Un tel scénario relève davantage de la fiction noire que de la réalité rationnelle. Mais que cherche réellement à obtenir le président iranien ? A force de menacer Israël de destruction, d'aller à l'encontre de la communauté internationale, ne met-il pas en place lui-même les conditions d'une frappe militaire préventive contre son pays ?

Quelque part, ceci ne ressemble-t-il pas aux années de bombardements intensifs du Hamas sur la région sud d'Israël ? A force de frapper Israël et de le mettre au défi, Tsahal a réagi le 27 décembre 2008. Contre toute attente, le Hamas, surpris par l'ampleur de la réaction, n'a pas assumé sa responsabilité dans ce conflit. Pire même, il n'a eu ni le courage politique, ni la volonté militaire de combattre. Le mouvement islamiste a préféré fuir et se placer en victime totale face à un Israël redevenu l'agresseur parfait.

Les Iraniens cherchent leconflit avec Israël mais seront-ils en mesure de l'assumer réellement ?
Il semble que dans ce Moyen-Orient de plus en plus instable et dangereux, ceux qui veulent la guerre la mènent par l'intermédiaire de leurs propres femmes et enfants, sacrifiant leur population et leurs infrastructures, en endossant le rôle des victimes éternelles qui n'ont, ni les moyens, ni les capacités, de se défendre. Par conséquent, il n'est pas impossible, comme dans le scénario imaginaire précédemment décrit, que l'Iran aille jusqu'au bout de sa politique irrationnelle de production et peut-être même d'utilisation de la bombe, mais pour autant, soit incapable d'assumer une réaction militaire, israélienne ou internationale.

Il y a néanmoins un trio de certitudes dans un tel schéma. D'abord, une réaction israélienne sera disproportionnée ou jugée telle qu'elle par la presse internationale. Ensuite, dans tous les cas de figure, Israël sera de nouveau dénoncé avec vigueur, tel un Etat voyou.
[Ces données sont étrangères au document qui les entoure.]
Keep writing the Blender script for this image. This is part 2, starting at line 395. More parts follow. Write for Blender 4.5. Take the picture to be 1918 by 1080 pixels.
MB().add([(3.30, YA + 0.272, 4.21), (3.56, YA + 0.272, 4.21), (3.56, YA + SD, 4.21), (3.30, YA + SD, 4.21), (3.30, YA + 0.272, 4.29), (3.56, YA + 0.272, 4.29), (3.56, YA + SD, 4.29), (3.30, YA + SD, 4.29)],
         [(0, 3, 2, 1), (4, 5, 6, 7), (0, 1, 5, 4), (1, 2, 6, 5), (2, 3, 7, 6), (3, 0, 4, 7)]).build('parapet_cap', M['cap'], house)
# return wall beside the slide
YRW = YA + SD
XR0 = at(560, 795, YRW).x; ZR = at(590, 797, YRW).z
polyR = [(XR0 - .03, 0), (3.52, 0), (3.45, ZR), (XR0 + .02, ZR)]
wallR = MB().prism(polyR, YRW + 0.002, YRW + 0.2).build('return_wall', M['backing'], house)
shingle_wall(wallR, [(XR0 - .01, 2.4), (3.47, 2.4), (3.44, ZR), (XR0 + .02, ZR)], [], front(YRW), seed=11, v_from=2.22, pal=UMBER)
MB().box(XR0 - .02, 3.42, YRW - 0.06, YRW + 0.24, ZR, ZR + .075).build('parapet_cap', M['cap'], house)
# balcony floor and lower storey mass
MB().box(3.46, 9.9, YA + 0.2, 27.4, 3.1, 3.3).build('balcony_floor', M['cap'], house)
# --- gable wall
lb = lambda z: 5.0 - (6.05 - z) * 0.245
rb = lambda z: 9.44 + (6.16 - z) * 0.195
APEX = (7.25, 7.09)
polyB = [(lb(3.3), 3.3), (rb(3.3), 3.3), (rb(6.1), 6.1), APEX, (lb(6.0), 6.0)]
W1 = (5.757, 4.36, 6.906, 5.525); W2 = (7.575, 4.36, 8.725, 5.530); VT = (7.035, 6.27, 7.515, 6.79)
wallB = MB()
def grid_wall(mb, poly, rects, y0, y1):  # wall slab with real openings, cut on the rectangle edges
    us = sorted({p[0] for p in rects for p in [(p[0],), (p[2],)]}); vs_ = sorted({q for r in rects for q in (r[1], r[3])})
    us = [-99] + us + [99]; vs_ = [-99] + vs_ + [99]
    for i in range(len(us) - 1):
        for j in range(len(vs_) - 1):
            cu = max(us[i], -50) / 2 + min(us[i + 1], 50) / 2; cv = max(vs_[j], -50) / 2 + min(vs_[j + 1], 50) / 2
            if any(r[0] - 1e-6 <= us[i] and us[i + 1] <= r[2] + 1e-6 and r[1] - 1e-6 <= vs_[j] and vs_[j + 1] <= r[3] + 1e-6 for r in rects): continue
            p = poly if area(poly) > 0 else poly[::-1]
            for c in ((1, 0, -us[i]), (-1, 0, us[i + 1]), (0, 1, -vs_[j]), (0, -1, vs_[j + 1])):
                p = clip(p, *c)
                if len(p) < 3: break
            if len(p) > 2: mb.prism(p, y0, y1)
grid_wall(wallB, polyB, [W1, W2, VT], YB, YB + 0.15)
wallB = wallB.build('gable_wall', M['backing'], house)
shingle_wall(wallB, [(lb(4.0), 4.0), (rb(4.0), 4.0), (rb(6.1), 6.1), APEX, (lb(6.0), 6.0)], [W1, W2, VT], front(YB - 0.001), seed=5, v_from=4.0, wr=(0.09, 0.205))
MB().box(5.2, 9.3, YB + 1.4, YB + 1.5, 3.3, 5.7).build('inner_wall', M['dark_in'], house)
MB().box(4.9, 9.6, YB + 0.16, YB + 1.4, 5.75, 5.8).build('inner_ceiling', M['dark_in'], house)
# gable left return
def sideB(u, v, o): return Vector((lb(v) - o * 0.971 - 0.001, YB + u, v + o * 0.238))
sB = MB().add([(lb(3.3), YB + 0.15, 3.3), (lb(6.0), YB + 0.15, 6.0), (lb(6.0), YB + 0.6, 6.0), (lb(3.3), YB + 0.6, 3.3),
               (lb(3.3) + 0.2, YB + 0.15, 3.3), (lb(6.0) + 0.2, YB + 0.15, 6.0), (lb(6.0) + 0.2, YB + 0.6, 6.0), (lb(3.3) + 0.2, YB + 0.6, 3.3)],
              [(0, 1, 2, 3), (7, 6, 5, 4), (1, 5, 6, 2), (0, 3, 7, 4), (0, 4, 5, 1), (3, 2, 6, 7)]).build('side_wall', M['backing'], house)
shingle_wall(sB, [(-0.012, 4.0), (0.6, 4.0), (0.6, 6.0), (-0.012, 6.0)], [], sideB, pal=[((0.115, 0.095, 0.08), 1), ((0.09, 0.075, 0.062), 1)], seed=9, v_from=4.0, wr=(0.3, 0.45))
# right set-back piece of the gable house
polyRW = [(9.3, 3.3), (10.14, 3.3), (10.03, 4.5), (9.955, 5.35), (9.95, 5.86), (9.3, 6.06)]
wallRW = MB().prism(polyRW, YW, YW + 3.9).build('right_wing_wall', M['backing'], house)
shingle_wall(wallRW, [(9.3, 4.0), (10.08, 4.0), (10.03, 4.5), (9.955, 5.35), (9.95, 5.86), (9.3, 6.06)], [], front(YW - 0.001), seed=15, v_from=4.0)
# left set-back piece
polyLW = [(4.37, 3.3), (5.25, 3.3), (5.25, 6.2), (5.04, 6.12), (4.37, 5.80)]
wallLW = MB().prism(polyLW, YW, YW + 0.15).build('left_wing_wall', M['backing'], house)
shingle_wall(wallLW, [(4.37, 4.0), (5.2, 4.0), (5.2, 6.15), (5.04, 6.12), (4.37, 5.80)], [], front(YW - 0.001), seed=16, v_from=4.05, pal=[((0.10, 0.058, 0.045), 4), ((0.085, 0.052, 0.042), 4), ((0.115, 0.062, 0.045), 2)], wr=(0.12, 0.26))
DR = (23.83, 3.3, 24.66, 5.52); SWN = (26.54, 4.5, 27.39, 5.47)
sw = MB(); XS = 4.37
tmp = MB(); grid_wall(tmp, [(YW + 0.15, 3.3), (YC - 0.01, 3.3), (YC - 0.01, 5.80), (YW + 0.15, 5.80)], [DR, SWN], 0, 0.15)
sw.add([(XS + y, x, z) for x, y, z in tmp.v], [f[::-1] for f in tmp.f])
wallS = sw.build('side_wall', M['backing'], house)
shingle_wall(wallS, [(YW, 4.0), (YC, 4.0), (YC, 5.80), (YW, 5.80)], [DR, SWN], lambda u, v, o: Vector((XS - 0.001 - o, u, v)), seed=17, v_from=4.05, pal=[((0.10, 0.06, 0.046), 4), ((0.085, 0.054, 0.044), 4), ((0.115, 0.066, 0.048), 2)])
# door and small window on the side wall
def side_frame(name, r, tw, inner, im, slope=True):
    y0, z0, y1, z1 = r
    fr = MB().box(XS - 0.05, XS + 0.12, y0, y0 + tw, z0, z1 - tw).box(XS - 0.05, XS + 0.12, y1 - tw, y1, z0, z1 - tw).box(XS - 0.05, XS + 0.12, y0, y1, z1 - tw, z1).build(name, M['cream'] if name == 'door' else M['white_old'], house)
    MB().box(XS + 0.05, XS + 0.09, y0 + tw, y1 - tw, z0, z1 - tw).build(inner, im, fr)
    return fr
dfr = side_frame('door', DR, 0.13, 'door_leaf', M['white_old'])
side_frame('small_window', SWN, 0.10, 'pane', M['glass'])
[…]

Enfin, Mahmoud Ahmadinedjad et son régime seront perçus comme inoffensifs et faibles, qui méritent toute la compassion de la communauté internationale et un vaste programme de soutien pour le renforcer et le légitimer.

Parfois, il me semble judicieux de prêter attention aux scénarios les plus invraisemblables pour cerner les vrais enjeux et éviter le pire.